▶ Directions for this task:
Begin with the first line and repeat exactly through the line containing "bpy.context.scene.camera = co"; leave every image out.

▶ Information shown:
----
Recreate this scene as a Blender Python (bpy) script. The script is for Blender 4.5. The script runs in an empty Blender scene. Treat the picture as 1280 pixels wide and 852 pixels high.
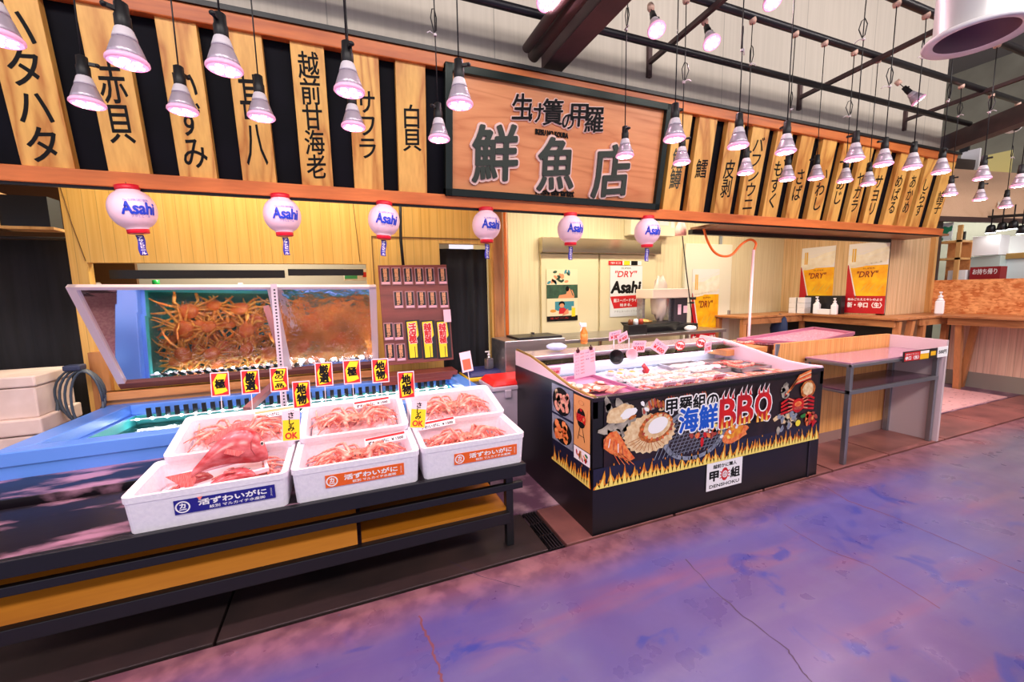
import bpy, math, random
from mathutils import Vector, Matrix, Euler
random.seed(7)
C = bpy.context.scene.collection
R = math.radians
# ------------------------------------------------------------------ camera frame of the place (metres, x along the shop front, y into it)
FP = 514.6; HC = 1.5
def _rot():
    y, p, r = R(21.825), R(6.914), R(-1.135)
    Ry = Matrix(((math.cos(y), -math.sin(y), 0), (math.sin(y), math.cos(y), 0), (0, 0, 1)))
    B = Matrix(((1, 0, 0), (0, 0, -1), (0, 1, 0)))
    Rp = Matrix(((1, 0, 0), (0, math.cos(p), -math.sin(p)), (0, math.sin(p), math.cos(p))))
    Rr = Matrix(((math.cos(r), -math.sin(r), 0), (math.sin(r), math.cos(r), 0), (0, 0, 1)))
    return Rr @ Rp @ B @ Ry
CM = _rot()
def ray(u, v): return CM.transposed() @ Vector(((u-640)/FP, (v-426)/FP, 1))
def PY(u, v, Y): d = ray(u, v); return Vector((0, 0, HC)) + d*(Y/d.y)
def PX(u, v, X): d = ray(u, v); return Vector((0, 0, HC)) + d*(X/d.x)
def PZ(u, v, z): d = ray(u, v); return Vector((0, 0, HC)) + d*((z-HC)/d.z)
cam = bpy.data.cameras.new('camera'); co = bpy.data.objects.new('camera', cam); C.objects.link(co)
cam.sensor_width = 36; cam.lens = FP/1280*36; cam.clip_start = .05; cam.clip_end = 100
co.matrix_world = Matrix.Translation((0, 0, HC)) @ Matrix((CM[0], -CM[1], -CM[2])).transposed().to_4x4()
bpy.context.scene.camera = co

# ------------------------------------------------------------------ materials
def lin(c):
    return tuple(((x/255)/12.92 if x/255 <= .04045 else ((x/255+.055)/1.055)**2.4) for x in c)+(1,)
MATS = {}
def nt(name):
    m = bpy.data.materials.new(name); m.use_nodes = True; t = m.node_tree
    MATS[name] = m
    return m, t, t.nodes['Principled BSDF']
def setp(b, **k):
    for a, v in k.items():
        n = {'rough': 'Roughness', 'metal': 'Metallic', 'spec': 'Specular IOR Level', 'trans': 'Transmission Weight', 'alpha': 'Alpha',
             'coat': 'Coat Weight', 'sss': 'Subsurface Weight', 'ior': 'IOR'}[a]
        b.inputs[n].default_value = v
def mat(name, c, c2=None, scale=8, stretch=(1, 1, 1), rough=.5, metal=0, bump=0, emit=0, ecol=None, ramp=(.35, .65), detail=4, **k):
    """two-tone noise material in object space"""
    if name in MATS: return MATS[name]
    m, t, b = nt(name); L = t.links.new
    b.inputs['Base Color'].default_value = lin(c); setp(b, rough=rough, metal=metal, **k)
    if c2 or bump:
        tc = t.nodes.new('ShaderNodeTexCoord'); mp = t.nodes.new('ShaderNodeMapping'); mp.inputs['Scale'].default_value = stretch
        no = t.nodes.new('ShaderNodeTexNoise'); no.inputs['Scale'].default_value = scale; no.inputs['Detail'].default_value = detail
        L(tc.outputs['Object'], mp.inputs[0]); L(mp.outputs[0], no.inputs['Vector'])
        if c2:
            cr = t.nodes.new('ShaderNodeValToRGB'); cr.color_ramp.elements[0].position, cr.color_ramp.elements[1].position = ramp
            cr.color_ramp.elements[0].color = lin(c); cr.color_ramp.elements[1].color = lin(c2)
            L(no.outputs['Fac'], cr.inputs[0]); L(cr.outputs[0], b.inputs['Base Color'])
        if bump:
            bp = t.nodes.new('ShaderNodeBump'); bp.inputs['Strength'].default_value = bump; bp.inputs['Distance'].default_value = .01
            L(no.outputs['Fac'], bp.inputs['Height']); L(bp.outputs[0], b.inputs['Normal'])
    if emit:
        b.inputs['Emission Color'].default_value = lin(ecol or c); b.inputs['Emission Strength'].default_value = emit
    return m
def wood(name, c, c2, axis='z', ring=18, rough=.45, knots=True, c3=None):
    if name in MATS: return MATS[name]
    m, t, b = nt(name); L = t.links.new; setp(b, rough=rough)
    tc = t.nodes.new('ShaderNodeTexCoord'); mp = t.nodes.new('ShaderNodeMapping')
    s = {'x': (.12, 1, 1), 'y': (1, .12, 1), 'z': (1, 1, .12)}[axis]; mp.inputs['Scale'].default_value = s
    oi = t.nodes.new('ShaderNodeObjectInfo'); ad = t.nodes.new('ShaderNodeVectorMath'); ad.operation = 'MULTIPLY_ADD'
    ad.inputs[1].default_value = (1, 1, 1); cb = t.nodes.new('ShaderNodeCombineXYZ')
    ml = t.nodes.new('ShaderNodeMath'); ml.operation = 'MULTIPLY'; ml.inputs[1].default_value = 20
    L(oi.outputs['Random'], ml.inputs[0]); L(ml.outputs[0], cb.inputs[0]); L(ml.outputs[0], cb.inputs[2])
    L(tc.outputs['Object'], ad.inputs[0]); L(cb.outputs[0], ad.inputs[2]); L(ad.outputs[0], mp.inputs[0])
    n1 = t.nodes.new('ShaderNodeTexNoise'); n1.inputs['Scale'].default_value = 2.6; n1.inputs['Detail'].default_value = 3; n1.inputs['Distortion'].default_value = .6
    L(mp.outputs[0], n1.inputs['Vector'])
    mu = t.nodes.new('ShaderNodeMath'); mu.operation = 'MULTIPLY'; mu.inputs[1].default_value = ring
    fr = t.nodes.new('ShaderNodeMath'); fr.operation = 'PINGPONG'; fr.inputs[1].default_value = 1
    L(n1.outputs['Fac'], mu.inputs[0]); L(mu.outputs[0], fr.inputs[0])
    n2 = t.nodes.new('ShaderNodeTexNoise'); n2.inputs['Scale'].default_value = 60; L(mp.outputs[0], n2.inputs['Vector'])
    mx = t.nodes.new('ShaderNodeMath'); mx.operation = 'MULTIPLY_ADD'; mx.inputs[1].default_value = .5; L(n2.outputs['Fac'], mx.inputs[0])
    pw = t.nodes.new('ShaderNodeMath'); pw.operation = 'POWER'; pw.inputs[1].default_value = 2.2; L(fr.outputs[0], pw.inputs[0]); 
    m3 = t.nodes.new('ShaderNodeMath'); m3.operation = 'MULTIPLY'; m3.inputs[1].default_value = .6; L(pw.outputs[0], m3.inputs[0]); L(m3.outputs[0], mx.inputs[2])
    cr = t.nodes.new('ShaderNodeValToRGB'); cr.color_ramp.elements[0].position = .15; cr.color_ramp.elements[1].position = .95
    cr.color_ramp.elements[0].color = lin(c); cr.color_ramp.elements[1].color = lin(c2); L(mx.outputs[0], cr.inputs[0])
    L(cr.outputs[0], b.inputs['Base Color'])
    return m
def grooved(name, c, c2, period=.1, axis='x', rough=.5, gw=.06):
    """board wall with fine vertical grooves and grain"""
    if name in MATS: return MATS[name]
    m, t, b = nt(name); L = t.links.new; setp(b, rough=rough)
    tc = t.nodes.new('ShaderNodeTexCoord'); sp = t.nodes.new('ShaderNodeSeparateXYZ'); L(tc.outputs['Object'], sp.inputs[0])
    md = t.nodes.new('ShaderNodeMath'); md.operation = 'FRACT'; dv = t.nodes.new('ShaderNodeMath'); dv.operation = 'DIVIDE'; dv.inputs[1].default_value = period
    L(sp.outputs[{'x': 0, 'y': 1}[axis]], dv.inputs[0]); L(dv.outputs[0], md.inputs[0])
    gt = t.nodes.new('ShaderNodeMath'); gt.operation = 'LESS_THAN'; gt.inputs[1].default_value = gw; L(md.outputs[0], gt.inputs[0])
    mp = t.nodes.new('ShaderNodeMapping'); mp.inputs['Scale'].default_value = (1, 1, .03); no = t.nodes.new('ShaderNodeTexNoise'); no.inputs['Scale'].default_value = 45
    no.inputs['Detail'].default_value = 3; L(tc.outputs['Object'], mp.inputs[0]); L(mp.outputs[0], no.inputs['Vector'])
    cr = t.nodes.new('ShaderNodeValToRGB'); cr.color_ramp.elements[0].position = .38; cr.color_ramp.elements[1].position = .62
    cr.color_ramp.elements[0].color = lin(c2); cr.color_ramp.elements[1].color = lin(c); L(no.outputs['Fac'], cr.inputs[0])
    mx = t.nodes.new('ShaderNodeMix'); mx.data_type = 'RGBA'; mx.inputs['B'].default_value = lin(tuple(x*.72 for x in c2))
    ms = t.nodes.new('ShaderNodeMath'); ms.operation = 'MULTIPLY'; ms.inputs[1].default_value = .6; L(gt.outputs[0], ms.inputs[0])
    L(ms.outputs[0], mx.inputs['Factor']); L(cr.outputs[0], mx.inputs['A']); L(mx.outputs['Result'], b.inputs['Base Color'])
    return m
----
▶ Exercise result:
Recreate this scene as a Blender Python (bpy) script. The script is for Blender 4.5. The script runs in an empty Blender scene. Treat the picture as 1280 pixels wide and 852 pixels high.
import bpy, math, random
from mathutils import Vector, Matrix, Euler
random.seed(7)
C = bpy.context.scene.collection
R = math.radians
# ------------------------------------------------------------------ camera frame of the place (metres, x along the shop front, y into it)
FP = 514.6; HC = 1.5
def _rot():
    y, p, r = R(21.825), R(6.914), R(-1.135)
    Ry = Matrix(((math.cos(y), -math.sin(y), 0), (math.sin(y), math.cos(y), 0), (0, 0, 1)))
    B = Matrix(((1, 0, 0), (0, 0, -1), (0, 1, 0)))
    Rp = Matrix(((1, 0, 0), (0, math.cos(p), -math.sin(p)), (0, math.sin(p), math.cos(p))))
    Rr = Matrix(((math.cos(r), -math.sin(r), 0), (math.sin(r), math.cos(r), 0), (0, 0, 1)))
    return Rr @ Rp @ B @ Ry
CM = _rot()
def ray(u, v): return CM.transposed() @ Vector(((u-640)/FP, (v-426)/FP, 1))
def PY(u, v, Y): d = ray(u, v); return Vector((0, 0, HC)) + d*(Y/d.y)
def PX(u, v, X): d = ray(u, v); return Vector((0, 0, HC)) + d*(X/d.x)
def PZ(u, v, z): d = ray(u, v); return Vector((0, 0, HC)) + d*((z-HC)/d.z)
cam = bpy.data.cameras.new('camera'); co = bpy.data.objects.new('camera', cam); C.objects.link(co)
cam.sensor_width = 36; cam.lens = FP/1280*36; cam.clip_start = .05; cam.clip_end = 100
co.matrix_world = Matrix.Translation((0, 0, HC)) @ Matrix((CM[0], -CM[1], -CM[2])).transposed().to_4x4()
bpy.context.scene.camera = co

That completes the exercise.